AMERICAN CARNAGE

AMERICAN CARNAGE

(director/writer:Diego Hallivis; screenwriter: Julio Hallivis; cinematographer: Unax Mendia; editor: Alex Márquez; music: Nima Fakhara; cast: Jorge Lendeborg Jr. (JP), Jorge Diaz (Chris), Jenna Ortega (Camila), Eric Dane (Eddie), Allen Maldenado (Big Mac), Yumarie Morales (Lily), Catherine McCafferty (Cynthia), Brett Cullen (Harper Finn), Tiffany Brown (Cindy), Paloma Bloyd (Lisa del Monaco), Michael Batista (Brian), Brett Cullen (Harper Finn), Bella Ortiz (Micah); Runtime: 101; MPAA Rating: R; producers: Rocco Giamatteo/Andres Rosende/Diego Hallivis/Julio Hallivis; Saban Films; 2022)

“Though the film targets the right bad guys, it poorly tells its story.”

Reviewed by Dennis Schwartz

It was shot in Madrid, Spain, and named for a Trump speech. The writer director Diego Hallivis (“Curvature”/”The Duel”) and co-writer brother Julio talk about issues facing Hispanic Americans, in this structurally derivative Jordan Peele’s “Get Out” type of film (but is not done as well or is as entertaining). But it is thought-provoking even ifTeenager unpolished, as it plays out as a disappointing thriller/comedy. The Republicans are viewed as the bad guys, who are looking to take away civil rights. While those in opposition are dreamers, trying to preserve democracy in these oppressive times.


Teenager JP (Jorge Lendeborg Jr.) works double shifts at a fast-food burger place. His kid sister, Lily (Yumarie Morales), has enrolled at Columbia University and plans to move to NYC.

The bigot right-wing Gov. Harper Finn (Brett Cullen) of the red state where the siblings reside, is running for re-election and issues an executive order giving him the authority to arrest undocumented immigrants and imprison their naturalized children. When the family is arrested by an ICE Swat team at a party celebrating Lily’s college acceptance, JP and Lily fall under that category (But they don’t, ICE is fed program). In any case, to reunite with Lily the brother must enlist in a program sponsored by the D.A. that will commute his sentence and save him from deportation if he volunteers to work as an untrained caretaker for the elderly in a nursing home.


JP works at the site owned by the phony Eddie (Eric Dane), a bad dude pretending to be a good dude. It’s a ward with prisoners electrocuted if they are disobedient and the elderly are mistreated. To pacify these wild zombies, they are given injections in their neck.

Besides JP, the other detainee’s include the political activist Camilla (Jenna Ortega), the paranoid Chris (Jorge Diaz), the wise-cracking Big Mac (Allen Maldonado), and Micah (Bella Ortiz), JP’s love interest.

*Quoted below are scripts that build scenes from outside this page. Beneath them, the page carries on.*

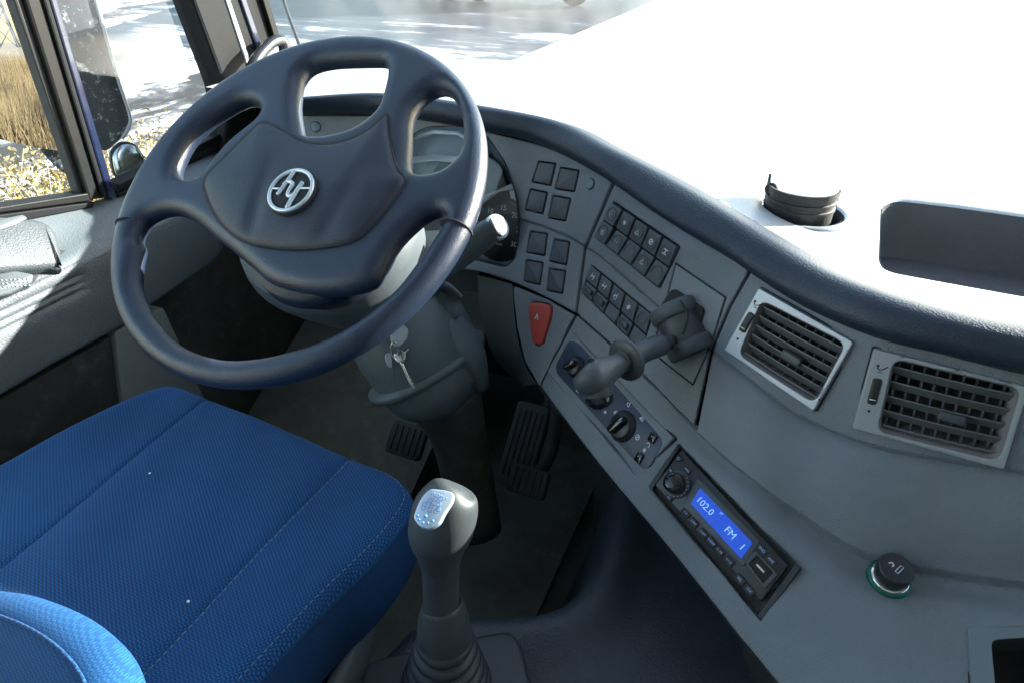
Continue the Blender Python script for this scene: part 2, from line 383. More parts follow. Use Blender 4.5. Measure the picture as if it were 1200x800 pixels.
def slab(pl, poly, h0, h1, bev=.0006, holes=(), dome=0):
    """prism on a plane with a rounded upper edge"""
    P = np.asarray(poly, float)
    if area(P) < 0: P = P[::-1]
    if holes or dome:
        hs = [np.asarray(q, float) for q in holes]; sz = np.ptp(P, axis=0).max(); st = sz / (16 if dome else 26)
        V, T, bl, d = fill([P] + hs, st, rings=(bev * .4, bev, bev * 1.2, bev * 2.2))
        k = np.clip(d / bev, 0, 1); h = h1 - bev * (1 - np.sqrt(np.clip(1 - (1 - k) ** 2, 0, 1)))
        if dome: h = h + dome * (1 - np.exp(-d / (sz * .12)))
        G = pl.g(V, h); Fc = [tuple(t) for t in T]; n = len(G); allV = [G]
        for L_ in bl:
            q = pl.g(V[L_], h0); allV.append(q); m = len(L_)
            for j in range(m): Fc.append((L_[j], n + j, n + (j + 1) % m, L_[(j + 1) % m]))
            n += m
        return np.concatenate(allV), Fc
    c = P.mean(0); m = len(P)
    t = np.roll(P, -1, 0) - np.roll(P, 1, 0); t /= np.linalg.norm(t, axis=1)[:, None] + 1e-12; nn = np.c_[-t[:, 1], t[:, 0]]
    V = np.concatenate([pl.g(P, h0), pl.g(P, h1 - bev), pl.g(P + nn * bev * .3, h1 - bev * .3), pl.g(P + nn * bev, h1)])
    Fc = []
    for k in range(3):
        for j in range(m): a, b = k * m + j, k * m + (j + 1) % m; Fc.append((a, b, b + m, a + m))
    Fc.append([3 * m + j for j in range(m)]); return V, Fc
def puff(pl, loops, T, r, step, back=True, top=None, rel=(.03, .12, .3, .6, 1.)):
    """rounded (inflated) body from an outline with holes; top(V2,h)->h modifies the front"""
    V, Tr, bl, d = fill(loops, step, rings=[r * k for k in rel])
    k = np.clip(d / r, 0, 1); h = T * np.sqrt(np.clip(1 - (1 - k) ** 2, 0, 1)); hf = top(V, h, d) if top else h
    A = pl.g(V, hf); Fc = [tuple(t) for t in Tr]
    if back:
        n = len(V); bs = set(i for L_ in bl for i in L_); Bk = pl.g(V, -h)
        mp = [i if i in bs else n + i for i in range(n)]
        Fc += [tuple(mp[i] for i in t[::-1]) for t in Tr]; A = np.concatenate([A, Bk])
    return A, Fc
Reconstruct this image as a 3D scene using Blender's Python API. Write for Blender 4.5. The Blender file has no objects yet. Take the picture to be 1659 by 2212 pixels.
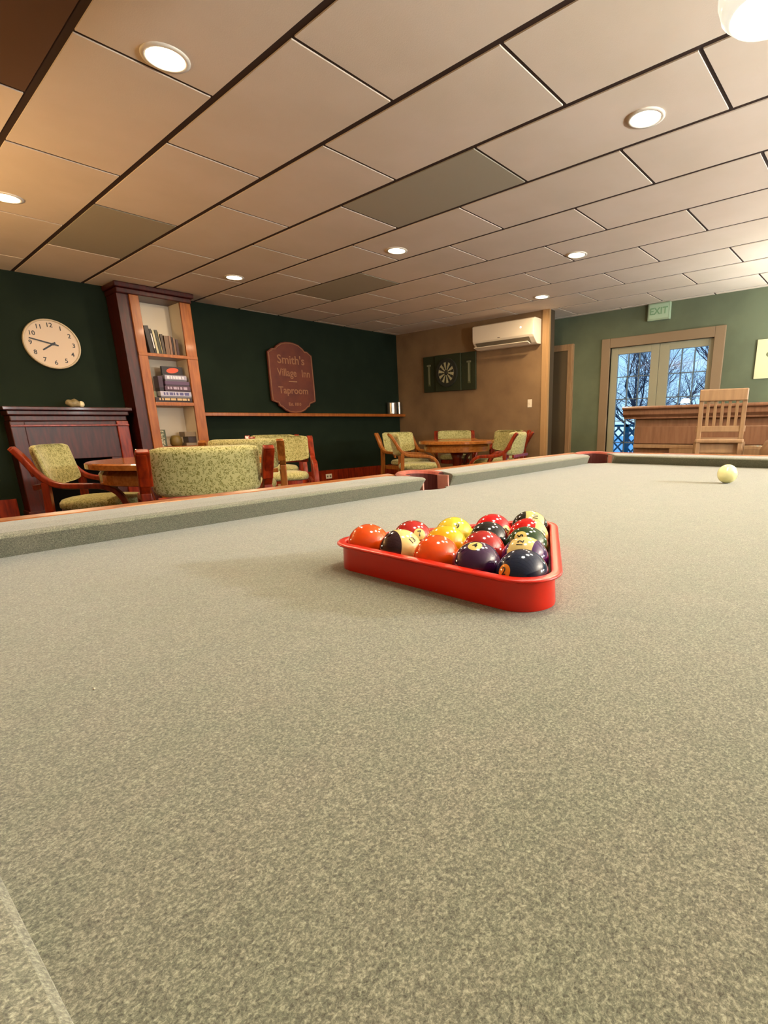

Horror is poured into the film, as weird lab experiments on the inmates makes them look and act like monsters. It thereby becomes a horror pic, a political satire and a coming-of-age story. It’s poorly executed, not too subtle, not scary or funny, as it wrestles with trying to make heads or tails about the current immigration crises.

Though the film targets the right bad guys, it poorly tells its story, is abrasive and sounds artificial even when attacking the real racists.
The fair-minded viewers probably side with the filmmaker’s take that the Republicans are on the wrong side of the immigration issue, but its message is delivered in a tasteless, didactic and awkward tone.